Ben Fainer

In 1930, Ben Fainer (Bendet Fajner) was born in Będzin, Poland. His paternal and maternal families were Orthodox Jewish and had lived in Będzin and the surrounding area for several generations. Ben’s maternal grandfather was a rabbi.

Ben was one of four children. He attended school in the morning for formal studies and Hebrew school in the afternoons. His father was a tailor and his mother sometimes worked as a seamstress. As the oldest child, he helped his mother to fetch water from a town well.

 

Ben (left) with his siblings Rozia and Majer, who lived in the ghetto and were killed probably in August 1943.

After Germany occupied Będzin, German soldiers forced their way into the Fainer family apartment and shot their dog Rex. When the Nazis compiled a list of all able-bodied men, young Ben, who was large for his age, and his father were taken to a slave labor camp. Ben never saw his mother and his younger siblings again. He spent the remainder of the war in six different labor and concentration camps.

 

After years of back-breaking labor, near starvation, grueling marches, and horrendous brutality, he was liberated by American soldiers. The first person he spoke to was Sgt. Israel Friedman from Brooklyn, NY. Ben, who knew Polish, Yiddish, and a little German, was surprised to learn that there were American Jewish soldiers.

 

Ben’s photo from his Będzin resident card, when Nazis ordered the 1939 Census. The card was confiscated when he was deported; it was found in a collection of 5,000 Będzin photos donated to Yad Vashem, Jerusalem.

After liberation, Ben went to his great uncle and two aunts in Dublin (Ireland), who had moved there before the 1939 Nazi invasion of Poland. In Dublin, Ben worked at hisuncle’s garment factory as a tailor. He fell in love with Susie O’Brien, an Irish Catholic. In the early 1950s, interfaith marriages were not accepted; sadly, Ben and Susie married without the blessings of their families.

 

Newly married, they left Ireland and went to Canada. In 1957 they moved with their three children to St. Louis, Missouri, where they reunited with Ben’s father, who had also survived and now lived there with his second wife and children. Ben and Susie began a new life in St. Louis and had four more children.

 

Ben did not speak of his experiences for 60 years, often deflecting his family’s curiosity about the number tattooed on his arm. Finally, in 1995, he gave testimony to the Shoah Foundation. A few years later, Ben became a Shoah educator at the St.
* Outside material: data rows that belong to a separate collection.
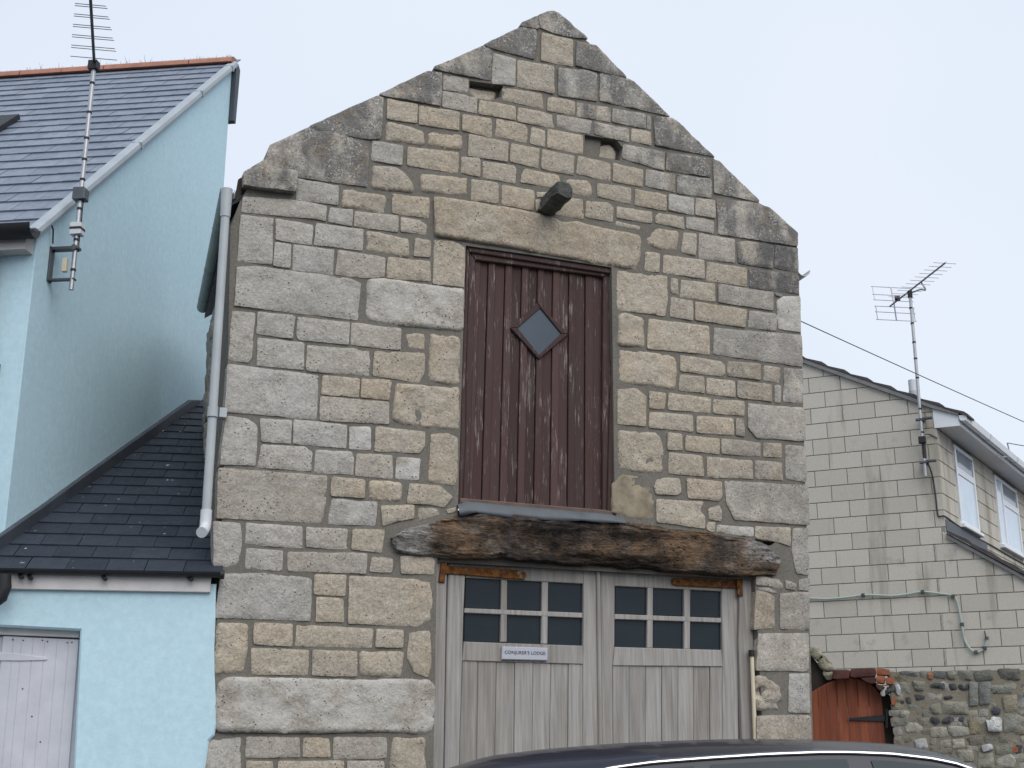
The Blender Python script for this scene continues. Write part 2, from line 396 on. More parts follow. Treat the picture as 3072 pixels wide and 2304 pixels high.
class MB:
    """collects shapes into one mesh; coordinates are (along, back, up) of the thing's own frame"""
    def __init__(s): s.v = []; s.f = []
    def prism(s, p, d0, d1, ch=0.004, back=True):
        p = ccw(p); n = len(p); q = inset(p, ch) if ch else p
        b = len(s.v)
        s.v += [(x, d1, z) for x, z in p] + [(x, d0 + ch, z) for x, z in p]
        s.f += [(b + i, b + (i + 1) % n, b + n + (i + 1) % n, b + n + i) for i in range(n)]
        if ch:
            s.v += [(x, d0, z) for x, z in q]
            s.f += [(b + n + i, b + n + (i + 1) % n, b + 2 * n + (i + 1) % n, b + 2 * n + i) for i in range(n)]
            s.f.append(tuple(b + 2 * n + i for i in range(n)))
        else: s.f.append(tuple(b + n + i for i in range(n)))
        if back: s.f.append(tuple(b + i for i in reversed(range(n))))
        return s
    def box(s, a, b, ch=0.0):
        return s.prism([(a[0], a[2]), (b[0], a[2]), (b[0], b[2]), (a[0], b[2])], a[1], b[1], ch)
    def extr(s, pts, vec):
        """closed polygon of 3D points swept along vec"""
        n = len(pts); b = len(s.v); vec = Vector(vec)
        s.v += [tuple(p) for p in pts] + [tuple(Vector(p) + vec) for p in pts]
        s.f += [(b + i, b + (i + 1) % n, b + n + (i + 1) % n, b + n + i) for i in range(n)]
        s.f += [tuple(b + i for i in reversed(range(n))), tuple(b + n + i for i in range(n))]
        return s
    def tube(s, path, r, seg=10, caps=True, arc=None):
        pts = [Vector(p) for p in path]; n = len(pts); b = len(s.v); rr = r if isinstance(r, (list, tuple)) else [r] * n
        up = None
        for i, p in enumerate(pts):
            t = (pts[min(i + 1, n - 1)] - pts[max(i - 1, 0)]).normalized()
            if up is None:
                up = Vector((0, 0, 1)) if abs(t.z) < 0.9 else Vector((0, 1, 0))
            x = t.cross(up).normalized(); y = x.cross(t).normalized(); up = y
            for j in range(seg):
                a = 2 * math.pi * j / seg
                s.v.append(tuple(p + (x * math.cos(a) + y * math.sin(a)) * rr[i]))
        for i in range(n - 1):
            for j in range(seg):
                k = (j + 1) % seg
                s.f.append((b + i * seg + j, b + i * seg + k, b + (i + 1) * seg + k, b + (i + 1) * seg + j))
        if caps:
            s.f.append(tuple(b + j for j in reversed(range(seg)))); s.f.append(tuple(b + (n - 1) * seg + j for j in range(seg)))
        return s
    def trough(s, a, b_, r, seg=9, th=0.004):
        """half round gutter from a to b_, open at the top"""
        a = Vector(a); b_ = Vector(b_); t = (b_ - a).normalized(); x = t.cross(Vector((0, 0, 1))).normalized(); z = Vector((0, 0, 1))
        base = len(s.v)
        for p in (a, b_):
            for rad in (r, r - th):
                for j in range(seg):
                    an = math.pi + math.pi * j / (seg - 1)
                    s.v.append(tuple(p + x * math.cos(an) * rad + z * math.sin(an) * rad))
        o0, i0, o1, i1 = base, base + seg, base + 2 * seg, base + 3 * seg
        for j in range(seg - 1):
            s.f += [(o0 + j, o0 + j + 1, o1 + j + 1, o1 + j), (i0 + j + 1, i0 + j, i1 + j, i1 + j + 1),
                    (o0 + j + 1, o0 + j, i0 + j, i0 + j + 1), (o1 + j, o1 + j + 1, i1 + j + 1, i1 + j)]
        for j in (0, seg - 1): s.f.append((o0 + j, o1 + j, i1 + j, i0 + j))
        return s
    def build(s, name, mat, parent=None, smooth=False, rz=0.0, org=None):
        v = s.v
        if org is None:
            lo = np.min(np.array(v), axis=0); hi = np.max(np.array(v), axis=0); org = tuple((lo + hi) / 2)
        o = raw(name, [(a - org[0], b - org[1], c - org[2]) for a, b, c in v], s.f, mat, parent, smooth)
        if rz:
            m = Matrix.Rotation(rz, 4, 'Z'); o.location = m @ Vector(org); o.rotation_euler = (0, 0, rz)
        else: o.location = org
        if smooth:
            try: o.data.set_sharp_from_angle(angle=R(40))
            except Exception: pass
        return o

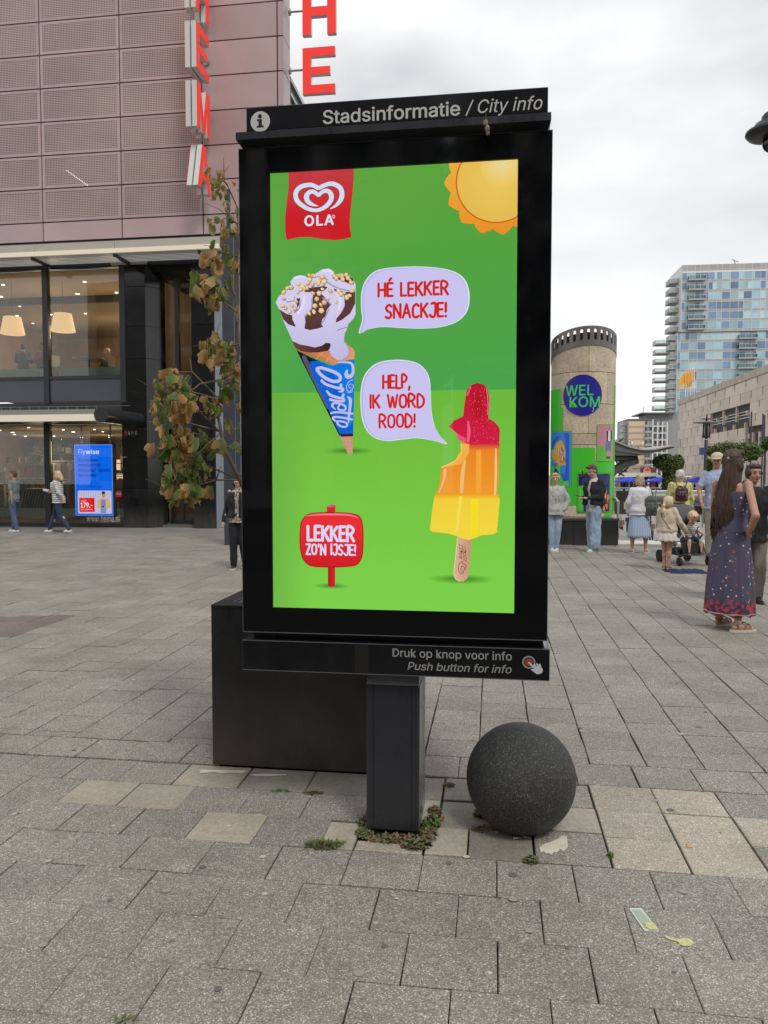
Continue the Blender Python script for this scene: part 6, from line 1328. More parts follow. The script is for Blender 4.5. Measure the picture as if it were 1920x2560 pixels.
b = MB(); a_, c_ = dd(1500, 1146, 45), dd(1592, 1146, 45); b.tube((a_[0], 0, a_[1]), (c_[0], 0, c_[1]), .19, .15, n=14); b.build('strut', M_CAN, cn, smooth=True)
b = MB(); b.path([(dd(1592, 1150, 45)[0], 0, dd(1592, 1150, 45)[1]), (dd(1560, 1160, 45)[0], 0, dd(1560, 1160, 45)[1]), (dd(1540, 1172, 45)[0], 0, dd(1540, 1172, 45)[1]), (dd(1500, 1215, 45)[0], 0, dd(1500, 1215, 45)[1])], .24, n=12); b.build('curved_strut', M_CAN, cn, smooth=True)
b = MB()
for (p, q) in (((1515, 1185), (1560, 1165)), ((1515, 1165), (1560, 1190)), ((1530, 1178), (1566, 1178)), ((1589, 1133), (1589, 1150)), ((1545, 1190), (1570, 1168))): p, q = dd(*p, 46), dd(*q, 46); b.tube((p[0], 1, p[1]), (q[0], 1, q[1]), .05, n=6)
o = b.build('lattice', M_CAN, cn); o['kind'] = 'stuff'
for (px, py, lab, d_) in ((1598, 1119, 'seagull standing on the canopy, the right-hand one', 1), (1572, 1119, 'seagull crouching on the canopy, the left-hand one', 1)):
    x, z = dd(px, py, 45); t = thing('seagull', lab, 'seagull', (x, 45, z-.02), 0)
    b = MB(); b.ell((0, 0, .16), (.20, .08, .075), 12, rot=Matrix.Rotation(R(-22), 3, 'Y')); b.build('body', mat('gull_grey', (.36, .36, .37), .7), t, smooth=True)
    b = MB(); b.ell((.17, 0, .29), (.055, .045, .05), 10); b.ell((.12, 0, .21), (.07, .05, .09), 10); b.build('head', mat('gull_white', (.75, .75, .73), .7), t, smooth=True)
    b = MB(); b.tube((.21, 0, .285), (.27, 0, .27), .012, .004, n=5); b.build('beak', mat('gull_beak', (.6, .4, .05), .5), t)
    b = MB(); b.tube((-.14, 0, .10), (-.30, 0, .04), .035, .01, n=6); b.build('tail', mat('gull_tail', (.12, .12, .12), .7), t)
    for s_ in (-.03, .03): b = MB(); b.tube((0, s_, .1), (0, s_, 0), .008, n=5); b.build('leg', MATS['gull_beak'], t)
# topiary frames with climbing plants
tp = random.Random(12)
def topiary(pxc, Y, hw, ytop, ybot, swx, sx0, sx1, sybot, lab):
    x, zt = dd(pxc, ytop, Y); zb = dd(0, ybot, Y)[1]; zs = dd(0, sybot, Y)[1]; w = hw/1923*Y
    t = thing('topiary_tree', lab, 'tree', (x, Y, zs), 0, 'clipped topiary trees over the passage'); H_ = zt-zs; hb = zb-zs
    b = MB(); b.tube((0, 0, 0), (0, 0, hb+.2), .12, n=8)
    for k in range(4): a = k*1.57; b.path([(0, 0, hb*.6), (w*.4*math.cos(a), w*.3*math.sin(a), hb), (w*.7*math.cos(a), w*.4*math.sin(a), hb+.3)], .04, n=5)
    b.build('trunk', M_BARK, t); c = MB()
    def leafq(p, s_):
        nn = Vector((tp.gauss(0, 1), tp.gauss(0, 1)-.4, tp.gauss(0, 1)+.7)).normalized(); u_ = nn.orthogonal().normalized(); v_ = nn.cross(u_); u_, v_ = u_*math.cos(1.3)+v_*math.sin(1.3), v_*math.cos(1.3)-u_*math.sin(1.3)
        c.add([p-u_*s_, p-v_*s_*.6, p+u_*s_, p+v_*s_*.6], [(0, 1, 2, 3)])
    for k in range(3600):
        a = tp.random()*6.28; rr = tp.random()**.35; e = tp.uniform(-1, 1); ww = (1-abs(e)**2.6*.35)
        p = Vector((w*rr*ww*math.cos(a)*(1+.06*math.sin(5*a)), w*.62*rr*ww*math.sin(a), (hb+H_)/2+(H_-hb)/2*e*(.88+.12*math.sin(3*a+2)))); p += Vector((tp.gauss(0, .04), tp.gauss(0, .04), tp.gauss(0, .06))); leafq(p, tp.uniform(.05, .10))
    sx0, sx1 = sx0/1923*Y, sx1/1923*Y
    for k in range(2000): a = tp.random()*6.28; z = tp.random()*hb*1.05; q = (sx1-sx0)/2; p = Vector(((sx0+sx1)/2+q*math.cos(a)*tp.random()**.4, q*math.sin(a)*tp.random()**.4, z)); leafq(p, tp.uniform(.05, .09))
    c.build('crown', mat('topiary_green', (.10, .145, .035), .65, var=.5, vscale=2.2), t, fixn=False); return t
topiary(1671, 45, 38, 1139, 1174, 0, -16, 20, 1236, 'clipped mushroom-shaped tree with ivy column left of the yellow jacket')
topiary(1838, 42, 70, 1108, 1150, 0, -72, -52, 1180, 'wide flat clipped hedge crown behind the man with the cap')
topiary(1930, 40, 26, 1098, 1122, 0, -8, 8, 1300, 'clipped crown cut off by the right edge of the photo')
leafy_tree(dd(1548, 0, 150)[0], 150, TZ, dd(0, 1098, 150)[1]-TZ+1.0, 2.4, 'small tree top behind the canopy beside the beige flats', n_=700, ls=.3)
# lamp post with glass lantern and round plates
x, z = dd(1763, 1057, 45); lp = thing('street_lamp', 'tall steel lamp post with a wide round plate over a glass lantern', 'street lamp', (x, 45, TZ), 0); z0 = TZ
def zz(py): return dd(0, py, 45)[1]-z0
b = MB(); b.tube((0, 0, 0), (0, 0, zz(1100)), .14, .11, n=14); b.build('post', mat('lamp_post_steel', (.13, .13, .13), .4, metal=.3), lp, smooth=True)
b = MB(); b.lathe([(0, zz(1053)), (.25, zz(1054)), (.76, zz(1056.5)), (.76, zz(1058)), (.2, zz(1060)), (0, zz(1060))], n=32); b.build('round_plate', mat('lamp_plate', (.24, .24, .235), .4), lp, smooth=True)
b = MB(); b.lathe([(0, zz(1047)), (.30, zz(1047.5)), (.30, zz(1049)), (0, zz(1049))], n=20); b.tube((0, 0, zz(1053)), (0, 0, zz(1035)), .06, .02, n=6); b.build('finial', M_LAMP, lp)
b = MB(); b.lathe([(.16, zz(1060)), (.22, zz(1072)), (.22, zz(1086)), (.12, zz(1096))], n=16); b.build('lantern', glass('lantern_glass', (.55, .57, .57), 1.5), lp, smooth=True)
b = MB()
for k in range(6): a = k*math.pi/3; b.tube((.2*math.cos(a), .2*math.sin(a), zz(1060)), (.22*math.cos(a), .22*math.sin(a), zz(1096)), .018, n=4)
b.tube((0, 0, zz(1098)), (0, 0, zz(1060)), .07, n=8); b.build('lantern_cage', M_LAMP, lp)
slab('blue_box', mat('blue_sign_box', (.04, .07, .22), .4), -.36, -.10, -.12, .12, zz(1137), zz(1119), lp); slab('grey_box', mat('grey_sign_box', (.12, .17, .18), .4), .10, .36, -.1, .1, zz(1140), zz(1122), lp)
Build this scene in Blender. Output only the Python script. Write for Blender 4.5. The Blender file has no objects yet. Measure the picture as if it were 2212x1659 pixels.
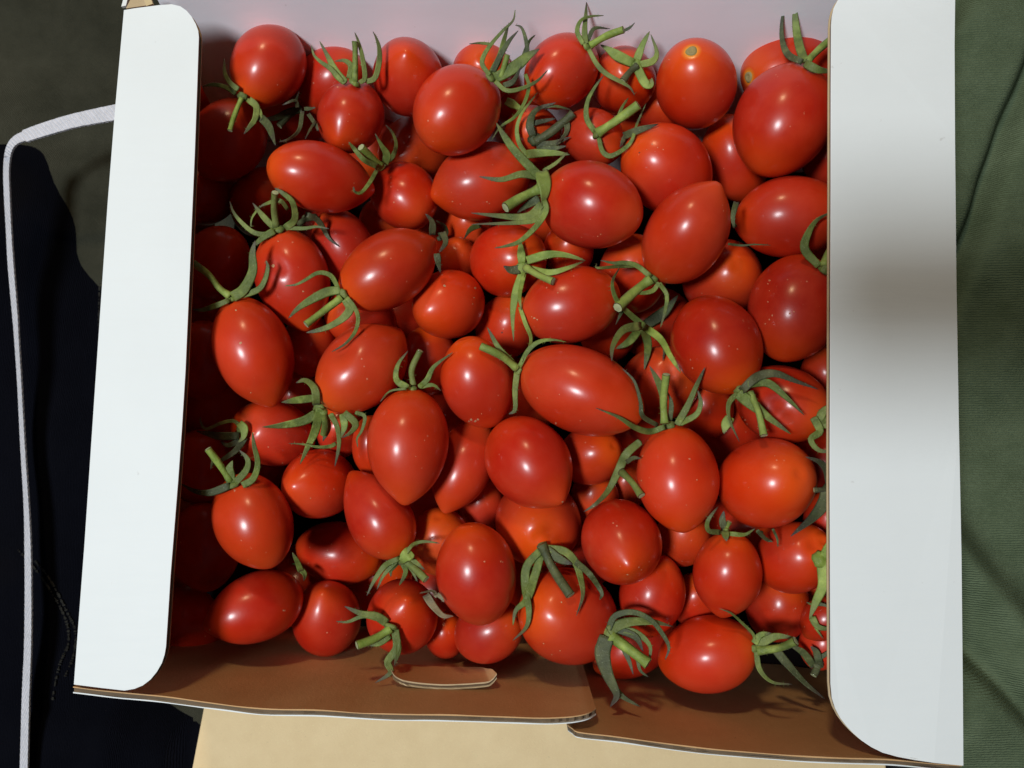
import bpy, math, random
import numpy as np
from mathutils import Vector, Matrix, noise
random.seed(7)
scene = bpy.context.scene
COL = scene.collection

# ---------------------------------------------------------------- camera
F = 1703.0            # focal length in units of a 2212 px wide frame
CX, CY = 1106.0, 829.5
D0 = 0.26
TILT = math.radians(4.5)
cam_d = bpy.data.cameras.new("camera"); cam = bpy.data.objects.new("camera", cam_d); COL.objects.link(cam)
cam.location = (0, -D0 * math.sin(TILT), D0 * math.cos(TILT)); cam.rotation_euler = (TILT, 0, 0)
cam_d.sensor_width = 36; cam_d.lens = 36 * F / 2212
cam_d.clip_start = 0.01; cam_d.clip_end = 20
cam_d.dof.use_dof = True; cam_d.dof.focus_distance = 0.268; cam_d.dof.aperture_fstop = 20
scene.camera = cam
RC = Matrix.Rotation(TILT, 3, 'X'); CO = Vector(cam.location)
RN = np.array(RC); CN = np.array(CO)

# ---------------------------------------------------------------- light
W = bpy.data.worlds.new("World"); scene.world = W; W.use_nodes = True
W.node_tree.nodes["Background"].inputs[0].default_value = (0.95, 0.96, 1.0, 1)
W.node_tree.nodes["Background"].inputs[1].default_value = 0.035
def lamp(name, loc, target, size, power, color):
    d = bpy.data.lights.new(name, 'AREA'); d.shape = 'DISK'; d.size = size; d.energy = power; d.color = color
    o = bpy.data.objects.new(name, d); COL.objects.link(o); o.location = loc
    o.rotation_euler = (Vector(target) - Vector(loc)).to_track_quat('-Z', 'Y').to_euler()
    return o
lamp("ceiling_lamp", (-0.50, -0.085, 1.20), (0, 0, 0), 0.24, 15.8, (0.875, 0.955, 1.0))
lamp("warm_wall_lamp", (-0.20, 0.75, 0.75), (0, 0, 0), 0.10, 2.4, (1.0, 0.74, 0.42))
vs = scene.view_settings
vs.view_transform = 'Standard'; vs.look = 'None'; vs.exposure = 0; vs.gamma = 1

# ---------------------------------------------------------------- helpers
def cray(px, py):
    return RC @ Vector(((px - CX) / F, -(py - CY) / F, -1.0))
def at_z(px, py, z=0.0):
    r = cray(px, py); t = (z - CO.z) / r.z
    return CO + r * t
def at_d(px, py, depth):
    return CO + cray(px, py) * depth
def tag(o, label=None, cat=None, group=None, kind=None):
    if label: o['label'] = label
    if cat: o['category'] = cat
    if group: o['group'] = group
    if kind: o['kind'] = kind
    return o
def mesh_obj(name, verts, faces, mats, parent=None, mi=None, smooth=False):
    me = bpy.data.meshes.new(name); me.from_pydata([tuple(v) for v in verts], [], faces)
    for m in (mats if isinstance(mats, (list, tuple)) else [mats]): me.materials.append(m)
    if mi: me.polygons.foreach_set('material_index', mi)
    if smooth: me.polygons.foreach_set('use_smooth', [True] * len(me.polygons))
    me.update()
    o = bpy.data.objects.new(name, me); COL.objects.link(o)
    if parent: o.parent = parent; o.matrix_parent_inverse = parent.matrix_world.inverted()
    return o
def empty(name, loc):
    o = bpy.data.objects.new(name, None); COL.objects.link(o); o.location = loc
    o.matrix_world = Matrix.Translation(Vector(loc)); o.empty_display_size = 0.01
    return o

# ---------------------------------------------------------------- materials
class NT:
    def __init__(s, name):
        s.m = bpy.data.materials.new(name); s.m.use_nodes = True; s.t = s.m.node_tree
        s.b = s.t.nodes['Principled BSDF']; s.c = s.n('ShaderNodeTexCoord')
    def n(s, typ, **kw):
        x = s.t.nodes.new(typ)
        for k, v in kw.items(): setattr(x, k, v)
        return x
    def l(s, a, b): s.t.links.new(a, b)
    def noise(s, scale, detail=3, rough=0.5, vec=None, dist=0):
        x = s.n('ShaderNodeTexNoise'); x.inputs['Scale'].default_value = scale; x.inputs['Detail'].default_value = detail
        x.inputs['Roughness'].default_value = rough; x.inputs['Distortion'].default_value = dist
        s.l(vec or s.c.outputs['Object'], x.inputs['Vector']); return x.outputs['Fac']
    def ramp(s, fac, stops):
        x = s.n('ShaderNodeValToRGB'); e = x.color_ramp.elements
        while len(e) < len(stops): e.new(0.5)
        for q, (p, c) in zip(e, stops):
            q.position = p; q.color = (*c, 1) if len(c) == 3 else c
        s.l(fac, x.inputs[0]); return x.outputs[0]
    def mix(s, fac, a, b, mode='MIX'):
        x = s.n('ShaderNodeMix', data_type='RGBA', blend_type=mode)
        for v, i in ((fac, 0), (a, 6), (b, 7)):
            if isinstance(v, (int, float)): x.inputs[i].default_value = v
            elif isinstance(v, tuple): x.inputs[i].default_value = (*v, 1)
            else: s.l(v, x.inputs[i])
        return x.outputs[2]
    def math(s, op, a, b=0.0, clamp=False):
        x = s.n('ShaderNodeMath', operation=op); x.use_clamp = clamp
        for v, i in ((a, 0), (b, 1)):
            if isinstance(v, (int, float)): x.inputs[i].default_value = v
            else: s.l(v, x.inputs[i])
        return x.outputs[0]
    def bump(s, h, strength, dist=0.001):
        x = s.n('ShaderNodeBump'); x.inputs['Strength'].default_value = strength; x.inputs['Distance'].default_value = dist
        s.l(h, x.inputs['Height']); s.l(x.outputs[0], s.b.inputs['Normal']); return x
    def attr(s, name):
        x = s.n('ShaderNodeAttribute', attribute_type='OBJECT', attribute_name=name); return x.outputs['Fac']
    def set(s, **kw):
        for k, v in kw.items():
            i = s.b.inputs[k.replace('_', ' ')]
            i.default_value = (*v, 1) if isinstance(v, tuple) and len(v) == 3 and i.type == 'RGBA' else v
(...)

Louis Holocaust Museum and Learning Center and was speaking frequently for the last 20 years of his life. Thousands of people embraced his story at local churches, schools, and military bases. He always focused on showing students the power of creating and insuring a hate-free tomorrow.

 

Though always forward-looking, with his childhood, family, and childhood dreams stolen from him, he never recovered from the loss of his mother. Ben never knew what happened to his mom and family. He had no desire to return to Poland. One of his daughters plans to return to Będzin to attend the walk of the living, commemorating the anniversary of the liquidation of Będzin’s ghetto, when she will walk from the HaKoach stadium in Kamionka to the train station, from where her grandmother, aunts, uncles, and other family members were sent to their death in Auschwitz in August 1943.

 

Ben’s published memoir, Silent for Sixty Years, tells about the heartbreaking years in the camps, his miraculous survival, and his rich family life and successful career in the U.S. It also speaks about the remarkable reunion with one of his American liberators over 50 years later. Three of his children and friends established The Hannah Ida Urman Foundation, named after his mother; the foundation’s mission is to sponsor field trips to Holocaust learning centers and Holocaust educational projects.